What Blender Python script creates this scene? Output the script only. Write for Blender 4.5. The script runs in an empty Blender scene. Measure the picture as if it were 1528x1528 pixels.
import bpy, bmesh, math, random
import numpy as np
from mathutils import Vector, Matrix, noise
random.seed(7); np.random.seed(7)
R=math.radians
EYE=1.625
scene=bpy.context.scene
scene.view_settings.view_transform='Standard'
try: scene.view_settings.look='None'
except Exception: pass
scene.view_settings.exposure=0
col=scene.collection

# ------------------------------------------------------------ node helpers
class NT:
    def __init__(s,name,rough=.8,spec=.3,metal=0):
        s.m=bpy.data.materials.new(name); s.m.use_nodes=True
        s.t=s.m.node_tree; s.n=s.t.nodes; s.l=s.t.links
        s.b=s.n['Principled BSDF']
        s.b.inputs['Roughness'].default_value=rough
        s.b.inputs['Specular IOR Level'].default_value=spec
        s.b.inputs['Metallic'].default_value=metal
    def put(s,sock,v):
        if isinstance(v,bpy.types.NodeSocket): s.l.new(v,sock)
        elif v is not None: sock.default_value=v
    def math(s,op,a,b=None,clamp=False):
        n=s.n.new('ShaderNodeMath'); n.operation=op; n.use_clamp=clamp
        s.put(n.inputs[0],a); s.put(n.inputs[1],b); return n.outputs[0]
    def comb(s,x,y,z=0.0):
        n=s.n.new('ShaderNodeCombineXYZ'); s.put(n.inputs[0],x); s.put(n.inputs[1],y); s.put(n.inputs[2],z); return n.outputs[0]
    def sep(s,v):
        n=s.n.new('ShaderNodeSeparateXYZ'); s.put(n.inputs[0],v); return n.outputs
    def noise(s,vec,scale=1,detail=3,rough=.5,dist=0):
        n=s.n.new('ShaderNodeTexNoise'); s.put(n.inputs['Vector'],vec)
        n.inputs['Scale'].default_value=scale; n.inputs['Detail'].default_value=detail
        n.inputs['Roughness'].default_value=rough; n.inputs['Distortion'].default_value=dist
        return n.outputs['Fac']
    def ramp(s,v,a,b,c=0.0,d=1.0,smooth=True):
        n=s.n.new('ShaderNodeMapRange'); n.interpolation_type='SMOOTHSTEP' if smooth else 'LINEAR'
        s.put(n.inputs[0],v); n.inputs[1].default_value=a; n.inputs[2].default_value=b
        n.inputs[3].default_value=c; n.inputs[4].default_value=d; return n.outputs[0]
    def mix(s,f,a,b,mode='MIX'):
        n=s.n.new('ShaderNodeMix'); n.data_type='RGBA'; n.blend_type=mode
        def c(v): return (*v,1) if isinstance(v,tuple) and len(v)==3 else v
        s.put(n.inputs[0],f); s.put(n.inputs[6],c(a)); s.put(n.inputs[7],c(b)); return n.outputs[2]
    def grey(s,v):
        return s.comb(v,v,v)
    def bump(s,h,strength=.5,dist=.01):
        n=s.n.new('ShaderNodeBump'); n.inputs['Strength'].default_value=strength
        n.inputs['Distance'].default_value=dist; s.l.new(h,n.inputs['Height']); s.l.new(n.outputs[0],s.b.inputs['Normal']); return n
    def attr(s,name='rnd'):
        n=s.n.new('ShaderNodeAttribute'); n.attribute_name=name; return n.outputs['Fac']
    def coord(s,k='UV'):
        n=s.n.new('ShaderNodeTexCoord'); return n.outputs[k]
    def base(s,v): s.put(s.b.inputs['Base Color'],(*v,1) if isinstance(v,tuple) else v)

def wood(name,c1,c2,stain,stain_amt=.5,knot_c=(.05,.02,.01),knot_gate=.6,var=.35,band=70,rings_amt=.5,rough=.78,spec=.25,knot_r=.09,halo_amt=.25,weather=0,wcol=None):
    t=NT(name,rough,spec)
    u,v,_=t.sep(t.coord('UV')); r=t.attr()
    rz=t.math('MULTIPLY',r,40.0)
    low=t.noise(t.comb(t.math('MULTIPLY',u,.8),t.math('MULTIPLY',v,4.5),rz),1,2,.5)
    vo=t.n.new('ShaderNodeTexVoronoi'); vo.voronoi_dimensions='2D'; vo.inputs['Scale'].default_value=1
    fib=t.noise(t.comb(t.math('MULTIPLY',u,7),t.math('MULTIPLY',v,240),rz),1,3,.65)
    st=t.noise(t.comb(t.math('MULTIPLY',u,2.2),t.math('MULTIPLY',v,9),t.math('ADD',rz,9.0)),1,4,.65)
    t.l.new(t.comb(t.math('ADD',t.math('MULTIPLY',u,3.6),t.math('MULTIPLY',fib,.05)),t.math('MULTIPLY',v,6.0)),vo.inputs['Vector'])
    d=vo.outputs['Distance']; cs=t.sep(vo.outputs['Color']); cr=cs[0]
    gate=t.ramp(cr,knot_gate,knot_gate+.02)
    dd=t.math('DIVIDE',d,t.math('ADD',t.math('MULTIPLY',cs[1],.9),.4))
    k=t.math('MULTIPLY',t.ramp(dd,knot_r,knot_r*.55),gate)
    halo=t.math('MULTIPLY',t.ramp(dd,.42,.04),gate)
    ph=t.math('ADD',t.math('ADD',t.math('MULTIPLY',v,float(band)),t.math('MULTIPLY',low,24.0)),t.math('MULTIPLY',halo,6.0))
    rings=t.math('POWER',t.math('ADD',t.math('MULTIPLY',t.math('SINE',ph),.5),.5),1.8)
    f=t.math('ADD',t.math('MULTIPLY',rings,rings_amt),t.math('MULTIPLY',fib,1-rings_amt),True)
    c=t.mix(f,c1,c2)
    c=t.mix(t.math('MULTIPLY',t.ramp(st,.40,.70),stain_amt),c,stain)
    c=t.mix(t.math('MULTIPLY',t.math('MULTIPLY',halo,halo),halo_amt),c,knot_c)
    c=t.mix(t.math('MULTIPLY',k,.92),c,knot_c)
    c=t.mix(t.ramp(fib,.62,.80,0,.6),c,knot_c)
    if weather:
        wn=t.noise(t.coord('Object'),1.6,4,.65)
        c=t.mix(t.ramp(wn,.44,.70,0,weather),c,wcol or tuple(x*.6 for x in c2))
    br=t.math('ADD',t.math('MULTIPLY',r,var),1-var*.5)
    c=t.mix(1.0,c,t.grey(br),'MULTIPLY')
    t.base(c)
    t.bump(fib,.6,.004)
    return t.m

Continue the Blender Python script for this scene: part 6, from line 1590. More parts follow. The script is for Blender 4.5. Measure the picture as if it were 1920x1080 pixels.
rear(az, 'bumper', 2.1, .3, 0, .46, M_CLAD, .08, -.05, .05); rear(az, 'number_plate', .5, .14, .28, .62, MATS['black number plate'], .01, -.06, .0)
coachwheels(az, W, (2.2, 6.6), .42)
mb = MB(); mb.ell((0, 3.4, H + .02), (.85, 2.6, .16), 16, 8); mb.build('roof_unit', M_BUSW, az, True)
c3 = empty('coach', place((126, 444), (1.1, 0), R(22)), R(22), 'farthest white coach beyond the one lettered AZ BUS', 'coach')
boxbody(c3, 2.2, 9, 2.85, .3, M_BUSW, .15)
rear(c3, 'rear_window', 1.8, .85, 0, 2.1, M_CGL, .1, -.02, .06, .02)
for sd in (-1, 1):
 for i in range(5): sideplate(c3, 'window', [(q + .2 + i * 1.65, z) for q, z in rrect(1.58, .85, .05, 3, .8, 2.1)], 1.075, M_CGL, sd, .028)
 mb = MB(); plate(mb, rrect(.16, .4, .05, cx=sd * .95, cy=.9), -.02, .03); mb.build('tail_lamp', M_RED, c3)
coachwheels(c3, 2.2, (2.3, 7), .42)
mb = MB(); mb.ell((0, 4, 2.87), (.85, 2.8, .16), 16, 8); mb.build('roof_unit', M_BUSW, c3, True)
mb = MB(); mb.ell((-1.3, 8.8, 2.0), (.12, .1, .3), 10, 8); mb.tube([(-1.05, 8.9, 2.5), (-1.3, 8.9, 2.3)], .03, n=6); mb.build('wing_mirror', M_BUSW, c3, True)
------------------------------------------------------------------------
In this exercise, copy only the lines from the opening line of the material through the line where "col=scene.collection" appears.

Result:
What Blender Python script creates this scene? Output the script only. Write for Blender 4.5. The script runs in an empty Blender scene. Measure the picture as if it were 1528x1528 pixels.
import bpy, bmesh, math, random
import numpy as np
from mathutils import Vector, Matrix, noise
random.seed(7); np.random.seed(7)
R=math.radians
EYE=1.625
scene=bpy.context.scene
scene.view_settings.view_transform='Standard'
try: scene.view_settings.look='None'
except Exception: pass
scene.view_settings.exposure=0
col=scene.collection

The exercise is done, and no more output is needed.